Sunday, 5 October 2014

Easy Rider brief analysis

As a group we watched and analysed the 1969 American New Wave film, Easy Rider. We watched this film as it is a classic New Wave film, in addition to it giving great examples of New Wave shooting, editing and techniques, which will become useful when we begin to shoot our own New Wave films.
  • The viewer is put into the same situation as the characters --> a foreign environment (Mexico) and a language barrier.
  • Long/establishing shots.
  • Counterculture --> cocaine use/dealing.
  • Regular people are in the area, including non-actors.
  • Using famous people for cameos e.g Phil Spector.
  • Diegetic sound --> aeroplanes at the airport.
  • Uses music of the time/era.
  • Lens flare.
  • Song lyrics replicate the story, "I've smoked a lot of grass".
  • Fast-cuts and close-ups.
  • Peter Fonda's character goes by the name 'Captain America' --> intertextual reference.
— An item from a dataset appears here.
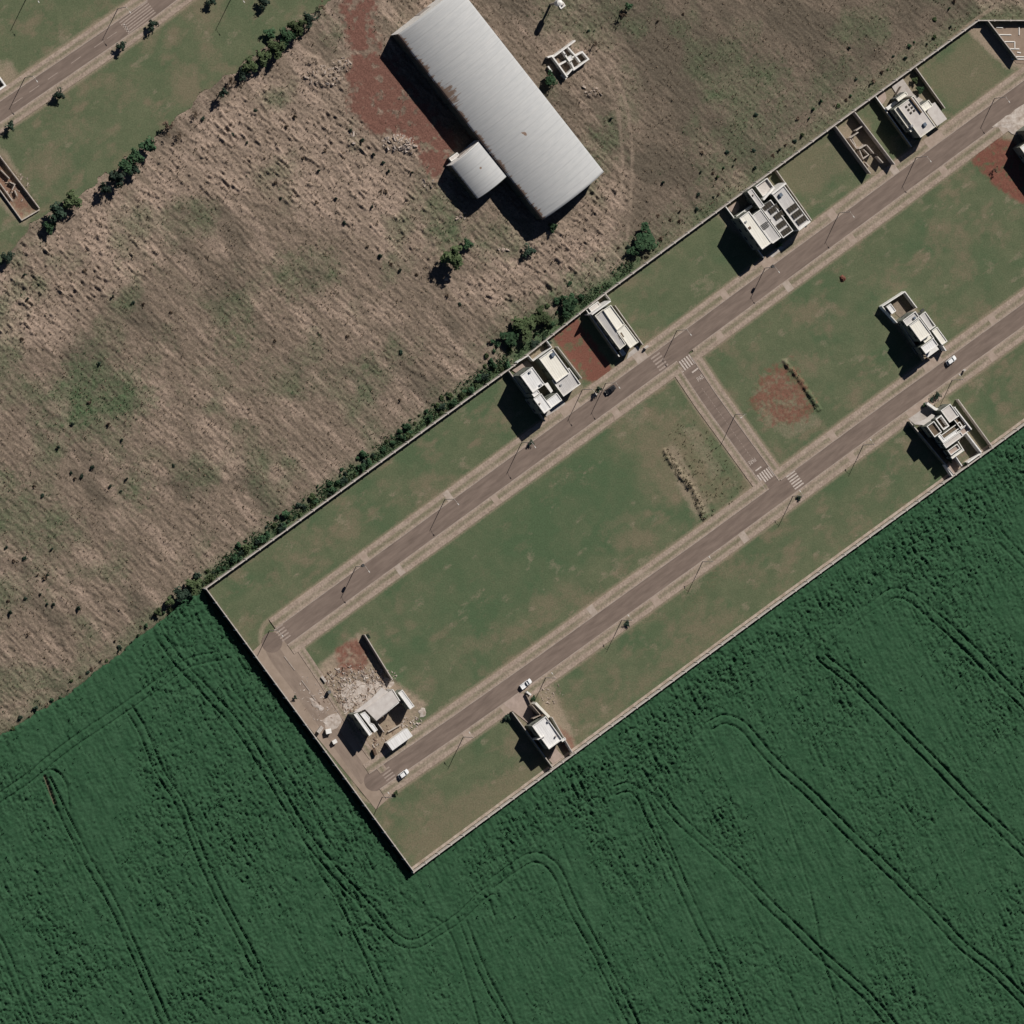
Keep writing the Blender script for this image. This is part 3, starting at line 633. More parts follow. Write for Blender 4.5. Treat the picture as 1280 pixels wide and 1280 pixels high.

American hero?
  • Not wearing their helmets when riding their motorbikes whilst "Born To Be Wild" is playing, showing a rebellion.
  • There is no vacancies at any hotels --> intertextual reference to Mary and Jesus, 'no room at the inn'.
  • Handheld jump-cut POV shots/edits.
  • Dennis Hopper's character called Billy --> intertextual reference to Billy the Kid, a historical American outlaw.
  • Reference to the West --> cowboys and indians.
  • Actors actually smoked drugs for effect and some sequences were un-scripted.
  • People's reflections in windows/mirrors are filmed and left unedited.
  • Shallow depth of field and focus shifts.
  • Visual metaphors.
  • Montage sequences in between scenes.